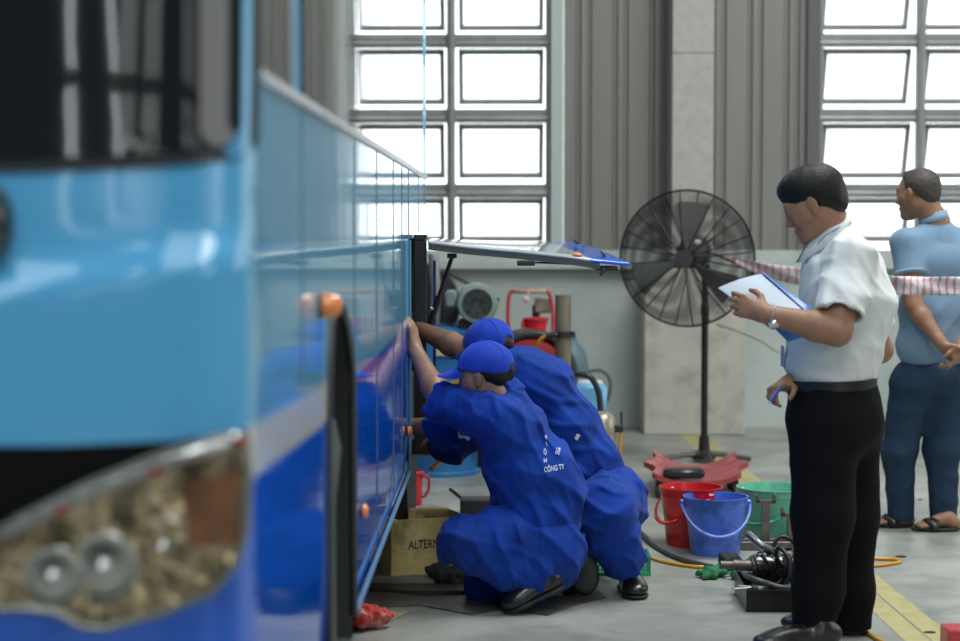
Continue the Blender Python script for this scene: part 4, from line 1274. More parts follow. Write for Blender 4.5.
# ---- pedestal fan
FY = 11.55
fb = ground(704, 462); FY = fb[1]
fan = empty('pedestal_fan', fb); tag(fan, 'large black industrial pedestal fan with round wire cage', 'fan')
m_fan = mat('fan_black', (0.014, 0.014, 0.014), .4)
fc = at(689, 258, FY - .22)
mb = MB()
for a in (0.12, 1.72, 3.25, 4.8):
    e = fb + V(math.cos(a) * .29, math.sin(a) * .29, .015)
    mb.tube([fb + V(0, 0, .05), fb + V(math.cos(a) * .12, math.sin(a) * .12, .045), e], [.028, .026, .022], 8, flat=.6)
mb.lathe([(.07, .02), (.07, .05), (.035, .075), (.03, .16), (0, .16)], fb, n=24)
mb.build('base', m_fan, fan, SM)
MB().tube([fb + V(0, 0, .05), V(fb[0], fb[1], fc[2] + .02)], .021, 14).tube([V(fb[0], fb[1], .9), V(fb[0], fb[1], .96)], .028, 14).build('pole', m_fan, fan, SM)
ax = nrm(V(-.30, -1, -.02))
R_ = .405; u = nrm(np.cross(ax, V(0, 0, 1))); w = np.cross(ax, u)
mh = MB().lathe([(0, -.20), (.08, -.19), (.10, -.12), (.10, -.02), (.07, 0), (0, 0)], fc + V(.03, 0, .04), ax, 28)
mh.build('motor', mat('motor_grey', (0.20, 0.20, 0.20), .35, metal=.4), fan, SM)
MB().tube([V(fb[0], fb[1], fc[2] - .12), V(fb[0], fb[1] - .02, fc[2] + .02), fc - ax * .10], .026, 12).build('neck', m_fan, fan, SM)
bl = MB()
for k in range(3):
    a0 = k * 2 * math.pi / 3 + .35
    rows = []
    for r in np.linspace(.04, .34, 9):
        row = []
        for t in np.linspace(-1, 1, 9):
            wd = .22 + .16 * math.sin(min(1, r / .34 * 1.15) * 1.6)
            a = a0 + t * wd * .8 + .25 * r
            row.append(fc + ax * (.07 + t * .035) + r * (math.cos(a) * u + math.sin(a) * w))
        rows.append(row)
    bo = MB().grid(rows).build('blade', mat('fan_blade', (0.20, 0.20, 0.19), .5, metal=.2), fan, True)
MB().lathe([(0, .12), (.038, .11), (.046, .05), (.046, .0)], fc, ax, 24).build('hub', m_fan, fan, SM)
def cage(name, depth_sign):
    mb = MB()
    def pt(r, a):
        f = (1 - (r / R_) ** 2.2)
        return fc + ax * (.07 + depth_sign * .085 * f) + r * (math.cos(a) * u + math.sin(a) * w)
    for r in np.linspace(.06, R_ - .010, 36):
        mb.tube([pt(r, a) for a in np.linspace(0, 2 * math.pi, 56, endpoint=False)], .0017, 4, closed=True)
    for k in range(12):
        a = k * math.pi / 6 + (.1 if depth_sign > 0 else .35)
        mb.tube([pt(r, a) for r in np.linspace(.05, R_, 10)], .0045, 5)
    mb.tube([pt(R_, a) for a in np.linspace(0, 2 * math.pi, 72, endpoint=False)], .0065, 6, closed=True)
    return mb.build(name, m_fan, fan, True)
fg = cage('front_cage', 1); cage('rear_cage', -1)
MB().lathe([(.055, .16), (.055, .168), (.0, .17)], fc, ax, 32).build('badge', mat('fan_badge', (0.05, 0.05, 0.05), .35), fg, SM)
MB().sphere(fc + ax * .16 - .075 * u * 1.1 + w * -.10, .022, 12, (1, .3, .7)).build('label_plate', mat('label_grey', (0.35, 0.35, 0.33), .5), fg, True)

# ---- barrier tape and beaded rope
m_tape = mat('barrier_tape', (0.80, 0.76, 0.76), .5)
nt = m_tape.node_tree; N = nt.nodes; Lk = nt.links
tcn = N.new('ShaderNodeTexCoord'); wv = N.new('ShaderNodeTexWave'); wv.wave_type = 'BANDS'; wv.bands_direction = 'X'
wv.inputs['Scale'].default_value = 11; wv.inputs['Distortion'].default_value = 2.2; wv.inputs['Detail'].default_value = 2; wv.inputs['Detail Scale'].default_value = 3
rr = N.new('ShaderNodeValToRGB'); rr.color_ramp.elements[0].position = .12; rr.color_ramp.elements[1].position = .34
rr.color_ramp.elements[0].color = (0.75, 0.30, 0.33, 1); rr.color_ramp.elements[1].color = (0.80, 0.77, 0.77, 1)
uvm = N.new('ShaderNodeUVMap')
Lk.new(tcn.outputs['Object'], wv.inputs[0]); Lk.new(wv.outputs[0], rr.inputs[0]); Lk.new(rr.outputs[0], N['Principled BSDF'].inputs['Base Color'])
def tape(path, widths, name, label):
    rows = []
    path = spline(path, 10); n = len(path)
    for i, q in enumerate(path):
        t = path[min(i + 1, n - 1)] - path[max(i - 1, 0)]; t = nrm(t)
        up = nrm(V(0, 0, 1) - t * t[2]); wd = np.interp(i / (n - 1), np.linspace(0, 1, len(widths)), widths)
        out = nrm(np.cross(t, up))
        rows.append([q + up * wd * s_ + out * .006 * math.sin(6 * s_ + i * .35) for s_ in np.linspace(-.5, .5, 7)])
    o = MB().grid(rows).build(name, m_tape, None, True)
    md = o.modifiers.new('thickness', 'SOLIDIFY'); md.thickness = .0006
    return tag(o, label, 'barrier tape', 'barrier tape strips')
fz = at(712, 253, 11.45)
tape([fz, at(745, 264, 11.1), at(780, 273, 10.7), at(815, 279, 10.2), at(850, 283, 9.6), at(893, 285, 8.82), at(925, 286, 8.72), at(960, 286, 8.6), at(1010, 285, 8.5)],
     [.02, .06, .095, .08, .085, .085, .085, .085], 'barrier_tape', 'white and red printed barrier tape stretched from the fan across the room')
rope = spline([at(716, 324, 11.4), at(738, 331, 11.5), at(760, 340, 11.8), at(785, 353, 12.2), at(840, 352, 13.57)], 12)
rb = MB().tube(rope, .0045, 6)
ro = rb.build('rope', mat('rope_cream', (0.42, 0.38, 0.28), .8), None, True)
tag(ro, 'thin knotted cream rope slung from the fan cage towards the wall', 'rope')
for i in range(2, len(rope) - 10, 2):
    MB().sphere(rope[i], .0095, 8, (1.4, 1, 1)).build('knot', mat('rope_cream', (0, 0, 0)), ro, True)

# ---- mechanic's creeper
cb = ground(697, 484)
cr = empty('creeper', V(cb[0], cb[1], 0)); tag(cr, 'red wheeled mechanic creeper with black headrest lying behind the buckets', 'creeper')
m_cr = plastic('creeper_red', (0.34, 0.05, 0.06), .4, var=.1, vscale=12)
yF = ground(697, 500)[1] + .05; yB = yF + .74
xc_ = at(695.5, 480, (yF + yB) / 2)[0]
rows = []; 
def cr_half(v):   # half width along the length
    return (.225 + .06 * math.cos(v * 2 * math.pi * 1.5) ** 2) * (1 - .22 * abs(2 * v - 1) ** 5)
rows_t = []
nv, nu = 40, 17
for i in range(nv):
    v = i / (nv - 1); hw = cr_half(v); row = []
    for j in range(nu):
        u_ = -1 + 2 * j / (nu - 1)
        z = .098 + .036 * abs(u_) ** 3 + .034 * (.5 - .5 * math.cos(v * 2 * math.pi * 1.5)) * (abs(u_) ** 2) - .012 * (1 - abs(u_))
        row.append(V(xc_ + u_ * hw + (v - .5) * .06, yF + (yB - yF) * v, z))
    rows_t.append(row)
mb = MB().grid(rows_t).grid([[q - V(0, 0, .028) for q in r] for r in rows_t])
edge_t = [r[0] for r in rows_t] + rows_t[-1][1:] + [r[-1] for r in rows_t[::-1]][1:] + rows_t[0][::-1][1:]
mb.grid([edge_t, [q - V(0, 0, .028) for q in edge_t]])
mb.build('body', m_cr, cr, .8)
MB().box(V(at(684, 480, yF + .05)[0], yF + .06, .130), (.215, .13, .05), bev=.015).build('headrest', mat('vinyl_black', (0.015, 0.015, 0.017), .3), cr, SM)
for (vv, ss) in ((.05, -1), (.05, 1), (.5, -1), (.5, 1), (.95, -1), (.95, 1)):
    yy = yF + (yB - yF) * vv; xx = xc_ + ss * (cr_half(vv) - .035) + (vv - .5) * .06
    ca_ = MB().box((xx, yy, .068), (.035, .035, .05)).build('caster', m_fan, cr)
    MB().lathe([(0, -.014), (.027, -.014), (.033, -.006), (.033, .006), (.027, .014), (0, .014)], (xx, yy - .03, .033), (1, .3, 0), 20).build('wheel', mat('caster_wheel', (0.02, 0.02, 0.02), .5), ca_, SM)

# ---- buckets
def bucket(px, py, pw, hh, col, label, name, bail, trans=0.0, hcol=None, bail_a=0.0, dirt=None, taper=.78):
    c = ground(px, py); Yc = c[1] + .02; r = pw / 2 / (1900 / (Yc + .10)); c = V(at(px, py, Yc + r)[0], Yc + r * taper, 0)
    root = empty('bucket', c); tag(root, label, 'bucket', 'buckets on the floor')
    m = plastic(name, col, .3, dirt=dirt or tuple(q * .3 for q in col), dscale=9, damt=.7 if dirt else .35)
    rb_ = r * taper
    prof = [(0, 0.004), (rb_ * .9, .004), (rb_, .0), (rb_ + (r - rb_) * .5, hh * .5), (r * .975, hh * .86), (r * .99, hh * .862), (r * .985, hh * .93), (r, hh * .985), (r * 1.035, hh * .985), (r * 1.035, hh), (r * .985, hh), (r * .965, hh * .93), (rb_ + (r - rb_) * .5 - .004, hh * .5), (rb_ * .98, .012), (0, .012)]
    MB().lathe(prof, c, (0, 0, 1), 64).build('pail', m, root, .9)
    hp = V(math.cos(bail_a), math.sin(bail_a), 0); perp = V(-hp[1], hp[0], 0); perp = perp if perp[1] < 0 else -perp
    for s_ in (-1, 1): MB().box(c + hp * s_ * r * 1.02 + V(0, 0, hh * .87), (.03, .03, .035), bev=.006).build('ear', m, root)
    pts = []
    for t in np.linspace(0, math.pi, 25):
        drop = math.sin(t)
        pts.append(c + hp * math.cos(t) * (r * 1.07) + perp * (r * 1.12 * math.sin(t) ** .8) + V(0, 0, hh * .87 - bail * drop ** 1.2))
    hnd = MB().tube(pts, .0065, 8, flat=.7).build('handle', plastic(name + '_h', hcol or tuple(min(1, q * 1.4) for q in col), .3), root, True)
    MB().tube([q for q in pts[8:17]], .0115, 10, flat=.7).build('grip', plastic(name + '_h', (0, 0, 0)), hnd, True)
    return c, r
bucket(690, 549, 62, .265, (0.62, 0.018, 0.022), 'red plastic bucket standing behind the blue bucket', 'bucket_red', .12, bail_a=2.15, hcol=(0.62, 0.02, 0.03))
cB, rB = bucket(714.5, 558.5, 63.5, .256, (0.07, 0.17, 0.68), 'blue plastic bucket with dark stains and lighter blue handle', 'bucket_blue', .125, bail_a=0.0, dirt=(0.01, 0.03, 0.10), hcol=(0.14, 0.22, 0.72))
cG, rG = bucket(773, 545, 74, .245, (0.15, 0.52, 0.36), 'translucent green plastic bucket behind the fork stands', 'bucket_green', .12, bail_a=2.5, hcol=(0.04, 0.28, 0.17), taper=.84)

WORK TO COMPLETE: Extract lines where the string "from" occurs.

SOLUTION TO THIS EXERCISE:
Continue the Blender Python script for this scene: part 4, from line 1274. More parts follow. Write for Blender 4.5.
     [.02, .06, .095, .08, .085, .085, .085, .085], 'barrier_tape', 'white and red printed barrier tape stretched from the fan across the room')
tag(ro, 'thin knotted cream rope slung from the fan cage towards the wall', 'rope')